> Aim: Search the data for the string "wide" and gather each line it is in.

------------------------------

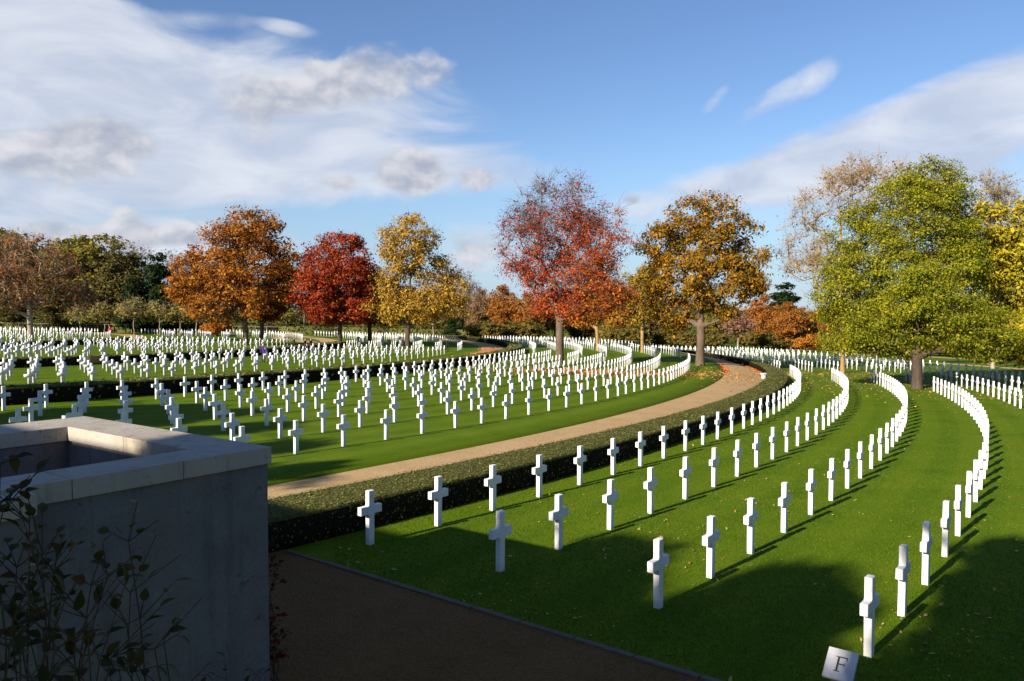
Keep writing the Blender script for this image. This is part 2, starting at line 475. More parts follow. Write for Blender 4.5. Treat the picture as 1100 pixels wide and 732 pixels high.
for k in range(8): reg('N', k + 20, 90.6 - 2.944 * k, 12, 62, 1.766 / (90.6 - 2.944 * k) * 57.3)
for k in range(8): reg('P', k + 20, 60.2 - 2.944 * k, 42, 82, 1.766 / (60.2 - 2.944 * k) * 57.3)

TREES_AT = []                                 # trunks that stand in the rows, filled below
def far_limit(x, px):                         # the boundary hedge closes the burial ground
    return 152 + 18 * math.exp(-((px - 330) / 260) ** 2)
# ---------- tree list (needed first: no cross stands where a trunk stands)
MAIN = [  # name, label, base px, lobes in px, n clusters, leaves per cluster, leaf size, spread, trunk radius, leaf stops, bark, twigs
 ('spreading_tree', 'wide half bare tree with rusty brown leaves at the far left edge', (33, 367), [(30, 292, 58, 46), (-10, 302, 34, 38), (74, 312, 26, 28)], 260, 17, .17, .9, .62, [(.07, .03, .015), (.17, .065, .022), (.26, .10, .03), (.22, .13, .04)], 'pale', 7, 0),
 ('autumn_tree', 'tall orange brown tree with two trunks left of the red trees', (264, 371), [(255, 280, 46, 50), (215, 302, 29, 34), (302, 292, 24, 42), (248, 318, 56, 30), (272, 248, 34, 25)], 330, 62, .17, .85, .62, [(.12, .035, .008), (.27, .085, .012), (.38, .15, .018), (.42, .21, .03)], 'grey', 5, 0),
 ('autumn_tree', 'deep red round headed maple beside the orange brown tree', (365, 372), [(365, 288, 42, 40), (342, 312, 30, 36), (392, 312, 26, 38), (368, 330, 48, 20)], 330, 75, .16, .8, .55, [(.10, .014, .008), (.23, .026, .012), (.34, .055, .018), (.38, .13, .025)], 'dark', 3, 0),
 ('autumn_tree', 'tall pale yellow tree right of the deep red maple', (438, 374), [(440, 262, 36, 35), (425, 298, 26, 30), (473, 310, 30, 38), (440, 328, 52, 22), (487, 322, 17, 30)], 330, 46, .16, .85, .55, [(.16, .085, .012), (.32, .18, .022), (.46, .28, .035), (.52, .36, .07)], 'dark', 5, 0),
 ('autumn_tree', 'bright red maple, bare at the top, standing among the white crosses', (601, 392), [(596, 236, 58, 54), (560, 262, 33, 42), (640, 262, 37, 46), (615, 300, 62, 34), (655, 315, 28, 28), (610, 328, 44, 20)], 460, 52, .095, .78, .66, [(.16, .03, .025), (.27, .026, .014), (.42, .05, .015), (.50, .11, .018), (.52, .20, .03)], 'grey', 9, 1),
 ('autumn_tree', 'orange yellow oak with a thick trunk beside the bend of the gravel path', (752, 393), [(755, 250, 50, 44), (713, 270, 30, 36), (797, 272, 30, 38), (752, 302, 62, 34), (718, 330, 24, 24), (800, 310, 24, 16), (725, 345, 20, 18), (780, 335, 22, 16)], 340, 58, .135, .72, .72, [(.05, .06, .008), (.13, .105, .010), (.37, .155, .012), (.50, .24, .018)], 'grey', 4, 0),
 ('slender_tree', 'pale tall tree with few straw coloured leaves behind the green maple', (905, 401), [(868, 245, 28, 52), (908, 205, 34, 36), (942, 196, 26, 28), (893, 285, 36, 40), (850, 280, 16, 24)], 240, 8, .12, .8, .34, [(.20, .13, .06), (.31, .22, .11), (.38, .28, .16)], 'gold', 9, 0),
 ('leafy_tree', 'large green maple turning yellow, in front of the pale tall tree', (985, 418), [(985, 232, 60, 58), (985, 300, 50, 55), (930, 255, 40, 48), (918, 305, 46, 52), (1008, 320, 56, 62), (950, 348, 72, 44), (992, 196, 38, 30), (1018, 265, 34, 60), (1040, 352, 40, 38), (915, 360, 35, 22)], 900, 112, .074, .66, .62, [(.055, .082, .006), (.130, .160, .009), (.25, .245, .014), (.43, .33, .02)], 'dark', 2, 0),
 ('leafy_tree', 'yellow tree at the right edge behind the green maple', (1112, 416), [(1062, 262, 40, 46), (1092, 310, 46, 62), (1120, 250, 40, 44), (1060, 350, 40, 40), (1110, 365, 50, 28)], 380, 66, .14, .75, .6, [(.10, .12, .01), (.26, .23, .015), (.46, .36, .02), (.58, .42, .03)], 'dark', 4, 0),
 ('slender_tree', 'bare topped grey tree showing above the yellow tree', (1066, 396), [(1062, 215, 26, 32), (1050, 270, 26, 40)], 150, 12, .12, .8, .4, [(.2, .13, .05), (.33, .23, .08)], 'pale', 11, 0),
 ('autumn_tree', 'small orange gold tree just right of the red maple trunk', (642, 377), [(640, 322, 28, 26), (622, 336, 22, 18), (662, 335, 18, 18)], 130, 46, .17, .8, .42, [(.25, .07, .012), (.42, .15, .02), (.48, .26, .03)], 'gold', 4, 0),
 ('autumn_tree', 'small olive yellow tree between the red maple and the oak', (690, 379), [(688, 318, 28, 34), (700, 296, 18, 18), (672, 335, 20, 20)], 150, 46, .16, .8, .40, [(.13, .085, .012), (.26, .17, .02), (.40, .25, .03)], 'gold', 4, 0),
 ('autumn_tree', 'dark red brown tree between the red maple and the yellow tree', (397, 371), [(402, 318, 20, 30), (396, 335, 22, 16)], 120, 45, .18, .8, .5, [(.07, .015, .012), (.16, .03, .018), (.24, .07, .02)], 'dark', 3, 0),
]
for t in MAIN:
    p = at_ground(*t[2]); TREES_AT.append((p.x, p.y))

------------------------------

> Answer:
Keep writing the Blender script for this image. This is part 2, starting at line 475. More parts follow. Write for Blender 4.5. Treat the picture as 1100 pixels wide and 732 pixels high.
 ('spreading_tree', 'wide half bare tree with rusty brown leaves at the far left edge', (33, 367), [(30, 292, 58, 46), (-10, 302, 34, 38), (74, 312, 26, 28)], 260, 17, .17, .9, .62, [(.07, .03, .015), (.17, .065, .022), (.26, .10, .03), (.22, .13, .04)], 'pale', 7, 0),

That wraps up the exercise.